▸ **Stated problem**
Set down, exactly as written, the lines from the top of the data to the line that holds "panels_z = ((0.20, 0.757), (0.980, 1.560), (1.690, 1.93))", and omit the pictures.

>> BEGIN

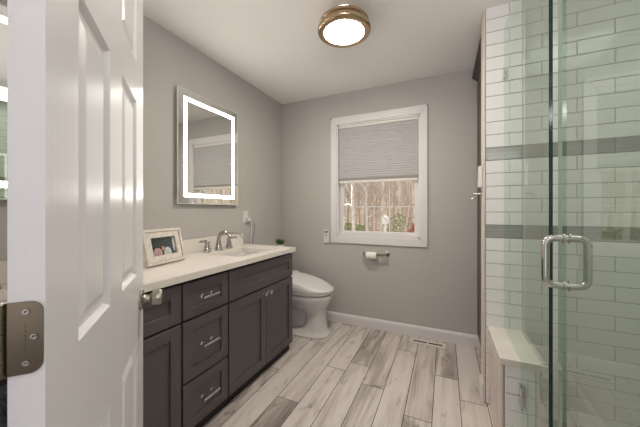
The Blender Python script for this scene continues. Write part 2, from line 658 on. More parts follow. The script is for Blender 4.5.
# ------------------------------------------------------------------ room door (open, hinges nearest the camera)
HX, HY = -0.465, 0.173
DW, DT, DH = 0.755, 0.035, 2.03
panels_s = ((0.112, 0.302), (0.418, 0.622))
panels_z = ((0.20, 0.757), (0.980, 1.560), (1.690, 1.93))


def door_face(b, y, sgn):
    """one moulded face; sgn = -1 faces -y"""
    xs = sorted({0, DW} | {v for p in panels_s for v in p})
    zs = sorted({0.012, DH} | {v for p in panels_z for v in p})

    def pan(x0, x1, z0, z1):
        return any(abs(x0 - p[0]) < 1e-6 and abs(x1 - p[1]) < 1e-6 for p in panels_s) and any(abs(z0 - p[0]) < 1e-6 and abs(z1 - p[1]) < 1e-6 for p in panels_z)
    for x0, x1 in zip(xs[:-1], xs[1:]):
        for z0, z1 in zip(zs[:-1], zs[1:]):
            if not pan(x0, x1, z0, z1):
                b.face([(x0, y, z0), (x1, y, z0), (x1, y, z1), (x0, y, z1)])
                continue
            steps = [(0, 0), (0.003, 0.003), (0.009, 0.0115), (0.015, 0.0125), (0.019, 0.0118), (0.040, 0.0030), (0.045, 0.0020)]
            rings = [[(x0 + i, y - sgn * d, z0 + i), (x1 - i, y - sgn * d, z0 + i), (x1 - i, y - sgn * d, z1 - i), (x0 + i, y - sgn * d, z1 - i)] for i, d in steps]
            b.loft(rings, False, True)


b = MB()
door_face(b, 0.0, -1)
door_face(b, DT, 1)
for q in ([(0, 0, 0.012), (0, DT, 0.012), (0, DT, DH), (0, 0, DH)], [(DW, 0, 0.012), (DW, DT, 0.012), (DW, DT, DH), (DW, 0, DH)],
          [(0, 0, 0.012), (DW, 0, 0.012), (DW, DT, 0.012), (0, DT, 0.012)], [(0, 0, DH), (DW, 0, DH), (DW, DT, DH), (0, DT, DH)]):
    b.face(q)
bmesh.ops.remove_doubles(b.bm, verts=b.bm.verts[:], dist=1e-5)
door = b.build('door_1', M['door'])
door['kind'] = 'structure'
kx, kz = 0.695, 0.877
b = MB()
for s, y in ((-1, 0.0), (1, DT)):
    b.lathe([(0.036, 0.0005), (0.036, 0.004), (0.032, 0.009), (0.016, 0.012), (0.0125, 0.018), (0.0125, 0.030), (0.018, 0.034), (0.0265, 0.040),
             (0.0285, 0.048), (0.0285, 0.062), (0.026, 0.068), (0.018, 0.071)], (kx, y, kz), (0, s, 0), 28)
b.build('door_knob', M['nickel'], door, 35)


def round_rect(w, h, r, n=6):
    pts = []
    for cx, cy, a in ((w - r, h - r, 0), (-w + r, h - r, 90), (-w + r, -h + r, 180), (w - r, -h + r, 270)):
        for i in range(n + 1):
            t = math.radians(a + 90 * i / n)
            pts.append((cx + r * math.cos(t), cy + r * math.sin(t)))
    return pts


for hz in (0.25, 1.038, 1.80):
    # leaf let into the door's edge, rounded towards the visible face
    b = MB()
    prof = []
    y0, y1, hh, rr = 0.0012, DT + 0.004, 0.045, 0.013
    for cy, cz, a in ((y0 + rr, hz + hh - rr, 90), (y0 + rr, hz - hh + rr, 180)):
        for i in range(7):
            ang = math.radians(a + 90 * i / 6)
            prof.append((cy + rr * math.cos(ang), cz + rr * math.sin(ang)))
    prof += [(y1, hz - hh), (y1, hz + hh)]
    b.loft([[(x, y, z) for y, z in prof] for x in (-0.0004, -0.0028)])
    for i in range(6):                                   # worn maker's stamp
        b.box(-0.0032, -0.0024, 0.0175, 0.0195, hz - 0.018 + i * 0.006, hz - 0.0145 + i * 0.006)
    hg = b.build('hinge', M['hinge'], door, 30)
    for dy, dz in ((0.017, 0.032), (0.0095, 0.0), (0.017, -0.032)):
        b = MB()
        b.lathe([(0.0042, 0.0), (0.0040, 0.0009), (0.0028, 0.0013), (0.0012, 0.0007)], (-0.0026, dy, hz + dz), (-1, 0, 0), 14)
        b.build('screw', M['steel'], hg, 40)
    b = MB()
    for k in range(5):
        b.cyl((-0.003, DT + 0.006, hz - 0.045 + k * 0.018 + 0.0004), (-0.003, DT + 0.006, hz - 0.027 + k * 0.018 - 0.0004), 0.0062, n=16)
    b.build('hinge_knuckle', M['hinge'], hg, 40)
door.location = (HX, HY, 0)
door.rotation_euler = (0, 0, math.atan2(0.651, -0.759))

# ------------------------------------------------------------------ shower
RH = 0.0787                                     # tile course
Z0T = 1.578 - 20 * RH


def tile_field(b, fx, u0, u1, z0, z1, th=0.006, g=0.0014):
    """fx(u, d, z) -> point; courses counted from Z0T, half-bond; bands grey"""
    for k in range(0, 31):
        za, zb = max(Z0T + k * RH, z0), min(Z0T + (k + 1) * RH, z1)
        if zb - za < 0.006:
            continue
        band = k in (19, 13)
        b.mi = 2 if band else 1
        off = 0.662 if k % 2 == 0 else 0.507
        wid = 0.31
        u = off - math.ceil((off - u0) / wid) * wid
        while u < u1:
            ua, ub = max(u, u0), min(u + wid, u1)
            u += wid
            if ub - ua < 0.006:
                continue
            gg = 0.0004 if band else g
            e = 0.0022
            lo = [(ua + gg, za + g), (ub - gg, za + g), (ub - gg, zb - g), (ua + gg, zb - g)]
            hi = [(ua + gg + e, za + g + e), (ub - gg - e, za + g + e), (ub - gg - e, zb - g - e), (ua + gg + e, zb - g - e)]
            b.loft([[fx(x, 0, z) for x, z in lo], [fx(x, th * 0.6, z) for x, z in lo], [fx(x, th, z) for x, z in hi]], False, True)
    b.mi = 0


TM = [M['tile_grout'], M['tile'], M['tile_grey'], M['wall']]
b = MB()
b.box(0.226, 1.25, YS + 0.0045, YS + 0.12, 0, ZC)
tile_field(b, lambda u, d, z: (u, YS + 0.006 - d, z), 0.228, 1.25, 0, ZC)
struct('wall_shower_back', b, TM)
b = MB()
b.box(0.2155, 0.2258, YS - 0.001, YS + 0.12, 0, ZC, 0.002)
struct('trim_2', b, M['tile_trim'])
b = MB()
b.box(1.2545, 1.36, YF, YS + 0.004, 0, ZC)
tile_field(b, lambda u, d, z: (1.256 - d, u, z), YF, YS - 0.001, 0, ZC)
struct('wall_shower_right', b, TM)
b = MB()                                        # return wall the shower door hangs on
b.box(0.345, 1.25, YF, YF + 0.355, 0, ZC)
struct('wall_shower_front', b, M['tile'])
b = MB()
b.box(0.44, 1.25, YF + 0.356, YS, 0, 0.012)
struct('floor_shower', b, M['pan'])

# half-height wall with its stone cap, then the kerb under the glass
KY = 1.572
b = MB()
b.mi = 3
b.box(0.248, 0.402, KY + 0.004, YS - 0.001, 0, 0.455)
b.mi = 0
b.box(0.256, 0.394, KY + 0.0015, KY + 0.0045, 0, 0.455)
tile_field(b, lambda u, d, z: (u, KY + 0.002 - d, z), 0.262, 0.400, 0, 0.455)
struct('wall_half', b, [M['tile_grout'], M['tile'], M['tile_grey'], M['stone']])
b = MB()
b.box(0.238, 0.424, 1.556, YS - 0.002, 0.4555, 0.488, 0.003)
struct('trim_3', b, M['cap'])
b = MB()
b.box(0.262, 0.395, YF + 0.356, KY - 0.006, 0, 0.07)
b.box(0.255, 0.402, YF + 0.356, KY - 0.008, 0.07, 0.092, 0.003)
struct('trim_4', b, M['cap'])

GX, GT, GTOP = 0.3215, 0.011, 2.287


def edge_materials(o, axis_thin):
    """broad faces take slot 0 (clear), the cut edges slot 1"""
    for p in o.data.polygons:
        p.material_index = 0 if abs(p.normal[axis_thin]) > 0.9 else 1


YE = 1.172                                       # near edge of the fixed pane
t = thing('shower_glass_panel', 'fixed clear green-edged glass panel standing on the half wall of the shower', 'glass panel', (GX, 1.55, 0.093))
b = MB()
out = [(YS - 0.003, 0.4895), (YS - 0.003, GTOP), (YE, GTOP), (YE, 0.0935), (1.552, 0.0935), (1.552, 0.4895)]
b.loft([[(x, y, z) for y, z in out] for x in (GX, GX + GT)])
p = b.build('glass_pane', [M['glass'], M['glass_edge'], M['glass_edge_light']], t)
for f in p.data.polygons:
    if abs(f.normal[0]) > 0.9:
        f.material_index = 0
    else:
        f.material_index = 1 if (f.normal[1] < -0.5 and f.center[1] < -0.2) else 0
for y0, y1, z0, z1 in ((YS - 0.055, YS - 0.005, 1.975, 2.035), (KY - 0.060, KY - 0.010, 0.285, 0.385)):
    b = MB()
    for x0, x1 in ((GX - 0.006, GX - 0.0005), (GX + GT + 0.0005, GX + GT + 0.006)):
        b.box(x0, x1, y0, y1, z0, z1, 0.0015)
    b.build('glass_clamp', M['chrome'], t)

# hinged glass door, ajar by under two degrees
HYD = 0.500
ang = -math.radians(2.0)
t = thing('shower_door', 'hinged frameless clear glass shower door with a square chrome pull handle', 'shower door', (GX + GT / 2, HYD, 0.10))
YD0, YD1 = HYD + 0.006, YE - 0.004
b = MB()
b.box(GX, GX + GT, YD0, YD1, 0.10, GTOP)
p = b.build('glass_pane', [M['glass'], M['glass_edge_light']], t)
edge_materials(p, 0)
b = MB()
hy, hz0, hz1, hw = YD1 - 0.056, 0.957, 1.107, 0.052
xc = GX + GT / 2
loop = [(xc, hy, hz0), (xc - hw, hy, hz0), (xc - hw, hy, hz1), (xc, hy, hz1)]
rp = rounded(loop, 0.026, 8)
b.tube(rp, 0.0112, 16)
loop = [(2 * xc - x, y, z) for x, y, z in rp]
b.tube(loop, 0.0112, 16)
h = b.build('pull_handle', M['chrome'], t, 40)
b = MB()
for z in (hz0, hz1):
    for x, s in ((GX, -1), (GX + GT, 1)):
        b.lathe([(0.017, 0.0004), (0.017, 0.003), (0.014, 0.0045), (0.0115, 0.0046)], (x, hy, z), (s, 0, 0), 20)
b.build('handle_washer', M['chrome'], h, 40)
for z in (0.35, 2.0):
    b = MB()
    b.box(GX - 0.010, GX - 0.0005, HYD - 0.012, HYD + 0.055, z - 0.045, z + 0.045, 0.002)
    b.box(GX + GT + 0.0005, GX + GT + 0.010, HYD - 0.012, HYD + 0.055, z - 0.045, z + 0.045, 0.002)
    b.build('door_hinge', M['chrome'], t)
t.rotation_euler = (0, 0, ang)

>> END

▸ **Finished task**
The Blender Python script for this scene continues. Write part 2, from line 658 on. More parts follow. The script is for Blender 4.5.
# ------------------------------------------------------------------ room door (open, hinges nearest the camera)
HX, HY = -0.465, 0.173
DW, DT, DH = 0.755, 0.035, 2.03
panels_s = ((0.112, 0.302), (0.418, 0.622))
panels_z = ((0.20, 0.757), (0.980, 1.560), (1.690, 1.93))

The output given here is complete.